I want to prove the lower and upper bound
2ex(n,$K_{s,t}$) $\le$ z(n,s,t) $\le$ ex(2n,$K_{s,t}$)
of the maximum number of edges in a bipartite graph that does not contain a $K_{s,t}$.
I have found out that this is called the Zarankiewicz problem and but I have no idea how I can prove these boundaries. Can anybody help?
By definition
For the upper bound: a $K_{s,t}$-free subgraph of $K_{n,n}$ is in particular a $K_{s,t}$-free graph on $2n$ vertices. So it has at most $\text{ex}(2n, K_{s,t})$ edges.
For the lower bound: given any $K_{s,t}$-free graph $G$ on $n$ vertices, let $H$ be its bipartite double cover. That is, if $G$ has vertices $\{v_1, \dots, v_n\}$, then $H$ has vertices $\{u_1, \dots, u_n, w_1, \dots, w_n\}$, with two edges $u_iw_j$ and $u_j w_i$ for every edge $v_iv_j$ in $G$.

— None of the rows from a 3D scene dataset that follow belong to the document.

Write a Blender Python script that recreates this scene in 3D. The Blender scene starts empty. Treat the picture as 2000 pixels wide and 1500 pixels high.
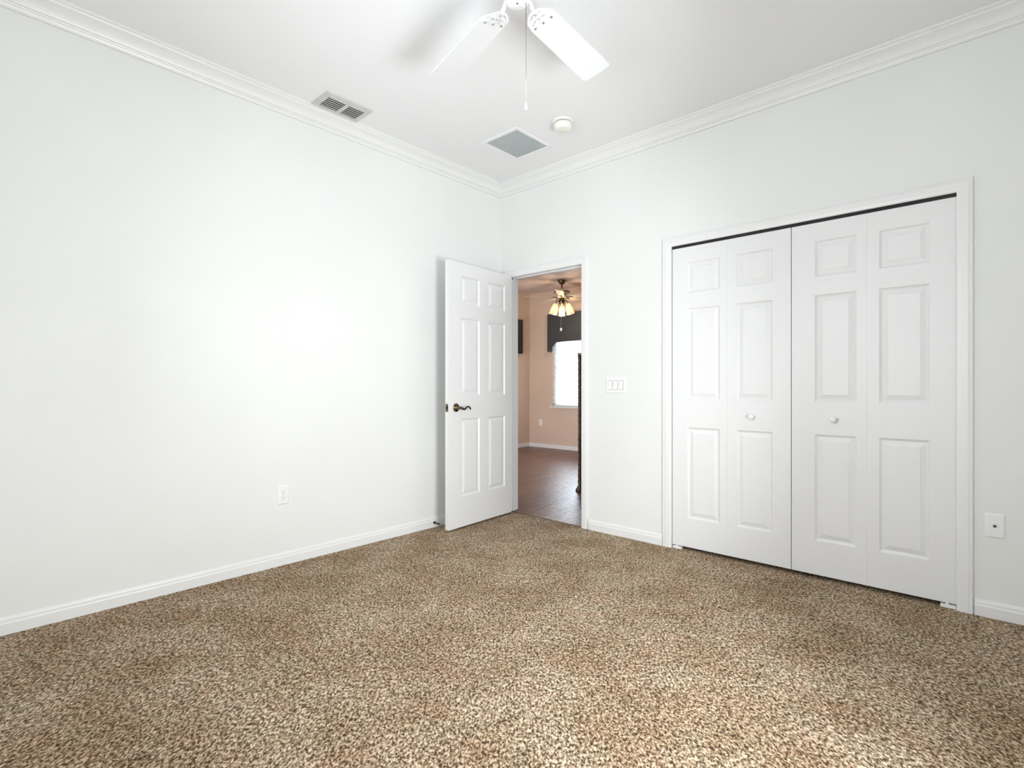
import bpy, bmesh, math, random
from mathutils import Vector, Matrix
R = math.radians
S = bpy.context.scene
C = S.collection

# ------------------------------------------------------------------ camera
cam_d = bpy.data.cameras.new('camera')
cam = bpy.data.objects.new('camera', cam_d); C.objects.link(cam)
cam.location = (3.212, -3.3609, 1.0917)
cam.rotation_euler = (R(90), 0, 0.7420)
cam_d.sensor_width = 36.0
cam_d.lens = 1024.02 / 2000 * 36
cam_d.shift_y = 5.34 / 2000
cam_d.clip_start = 0.02
S.camera = cam

# ------------------------------------------------------------------ view, world, daylight
S.view_settings.view_transform = 'Standard'
S.view_settings.look = 'None'
S.view_settings.gamma = 1.0
S.view_settings.use_curve_mapping = False
S.view_settings.exposure = 0.34

W = bpy.data.worlds.new('sky'); S.world = W; W.use_nodes = True
wb = W.node_tree.nodes['Background']
wb.inputs[0].default_value = (0.80, 0.90, 1.0, 1)
wb.inputs[1].default_value = 1.6

def area(name, loc, rot, sx, sy, power, col, spread=180):
    d = bpy.data.lights.new(name, 'AREA'); d.shape = 'RECTANGLE'
    d.size = sx; d.size_y = sy; d.energy = power; d.color = col; d.spread = R(spread)
    o = bpy.data.objects.new(name, d); C.objects.link(o)
    o.location = loc; o.rotation_euler = rot
    return o
H = 2.849          # ceiling height
XR, YR = 3.69, -3.66   # right wall, rear wall
# bedroom window in the right wall (daylight comes in here)
WY0, WY1, WZ0, WZ1 = -2.45, -1.50, 0.42, 1.52
area('window_daylight', (XR + 0.20, (WY0 + WY1) / 2, (WZ0 + WZ1) / 2), (0, R(90), 0), WZ1 - WZ0 + .1, WY1 - WY0 + .1, 87, (0.94, 0.975, 1.0))
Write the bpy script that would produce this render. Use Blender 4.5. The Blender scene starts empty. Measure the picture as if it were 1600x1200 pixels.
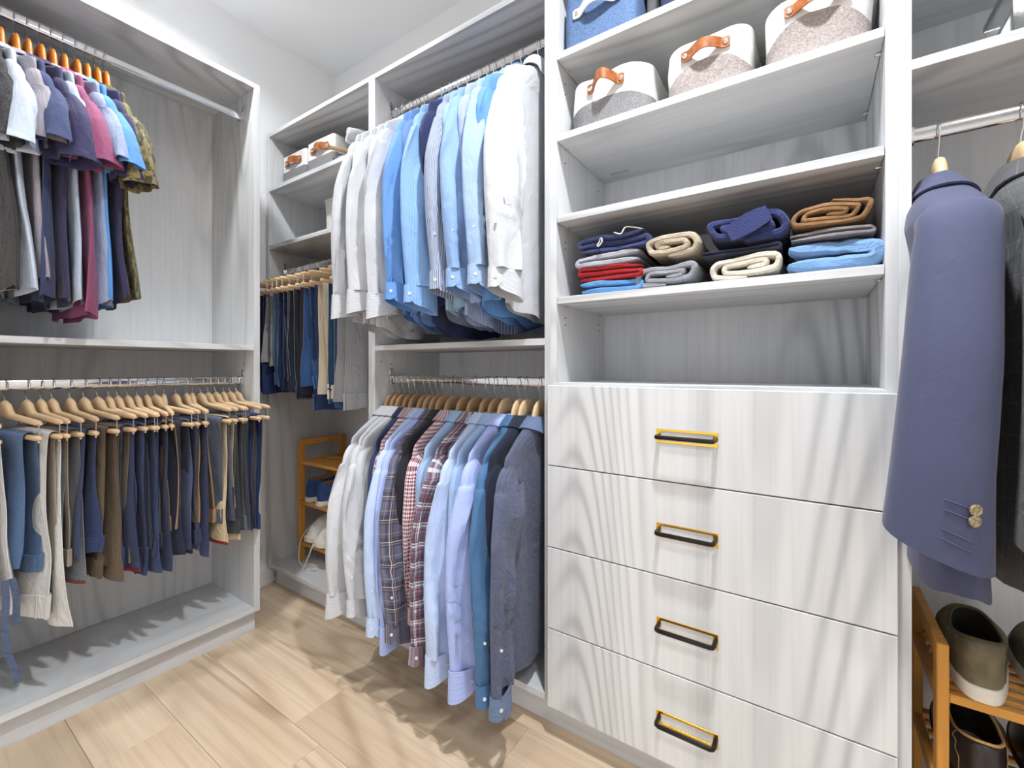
import bpy, bmesh, math, random
import numpy as np
from mathutils import Vector

scene = bpy.context.scene
COL = scene.collection
PI = math.pi
rnd = random.Random(7)

# ------------------------------------------------------------------ camera
H_CAM = 1.035
cam_d = bpy.data.cameras.new('camera')
cam = bpy.data.objects.new('camera', cam_d)
COL.objects.link(cam)
cam_d.sensor_fit = 'HORIZONTAL'
cam_d.sensor_width = 36.0
cam_d.lens = 36.0 * 692.0 / 1600.0
cam_d.shift_y = -25.0 / 1600.0
cam_d.clip_start = 0.02
cam.location = (0.0, 0.0, H_CAM)
cam.rotation_euler = (PI / 2, 0.0, math.atan2(466.0, 692.0))
scene.camera = cam

# ------------------------------------------------------------------ world, lamps, exposure
scene.view_settings.view_transform = 'Standard'
scene.view_settings.look = 'None'
scene.view_settings.exposure = -0.42
scene.view_settings.gamma = 1.0
scene.view_settings.use_curve_mapping = False
world = bpy.data.worlds.new('world')
scene.world = world
world.use_nodes = True
wb = world.node_tree.nodes['Background']
wb.inputs[0].default_value = (0.93, 0.96, 1.0, 1)
wb.inputs[1].default_value = 2.4
CEIL = 2.63
# unseen doorway added behind the viewer for soft fill light (portal only helps sampling)
ADDED_DOOR_X0, ADDED_DOOR_X1, ADDED_DOOR_Y, ADDED_DOOR_H = -1.15, -0.15, -1.60, 2.10
pd_ = bpy.data.lights.new('added_doorway_portal', 'AREA')
pd_.shape = 'RECTANGLE'; pd_.size = ADDED_DOOR_X1 - ADDED_DOOR_X0; pd_.size_y = ADDED_DOOR_H
pd_.cycles.is_portal = True
po_ = bpy.data.objects.new('added_doorway_portal', pd_)
po_.location = ((ADDED_DOOR_X0 + ADDED_DOOR_X1) / 2, ADDED_DOOR_Y - 0.11, ADDED_DOOR_H / 2)
po_.rotation_euler = (PI / 2, 0, PI)
COL.objects.link(po_)
# recessed downlights, the last two added behind the viewer as fill: (x, y, watts)
DOWNLIGHTS_AND_FILL = [(-1.61, 0.58, 17.0), (-0.10, 0.60, 38.0), (-0.75, -0.60, 9.0), (0.80, -0.50, 16.0)]
for i, (lx, ly, w) in enumerate(DOWNLIGHTS_AND_FILL):
    ld = bpy.data.lights.new('downlight_or_fill_lamp', 'AREA')
    ld.shape = 'DISK'
    ld.size = 0.085 if ly > 0 else 0.30
    ld.energy = w
    ld.spread = math.radians(146)
    ld.color = (0.935, 0.968, 1.0)
    lo = bpy.data.objects.new('downlight_or_fill_lamp', ld)
    lo.location = (lx, ly, CEIL - 0.016)
    COL.objects.link(lo)

# ------------------------------------------------------------------ colour and noise helpers
def lin(c):
    return tuple(((v / 255.0) / 12.92 if v / 255.0 <= 0.04045 else ((v / 255.0 + 0.055) / 1.055) ** 2.4) for v in c)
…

Then $H$ is a subgraph of $K_{n,n}$ (all its edges join $\{u_1, \dots, u_n\}$ to $\{w_1, \dots, w_n\}$) and $K_{s,t}$-free: if vertices $\{u_{i_1}, \dots, u_{i_s}, w_{j_1}, \dots, w_{j_t}\}$ form a $K_{s,t}$ in $H$, then vertices $\{v_{i_1}, \dots, v_{i_s}, v_{j_1}, \dots, v_{j_t}\}$ form a $K_{s,t}$ in $G$. We conclude that $|E(H)| \le z(n;s,t)$.
But $|E(G)| = \frac12|E(H)|$, so $|E(G)| \le \frac12 z(n;s,t)$. Since this is true for any $K_{s,t}$-free graph $G$ on $n$ vertices, we conclude $\text{ex}(n,K_{s,t}) \le \frac12 z(n;s,t)$, giving us the lower bound.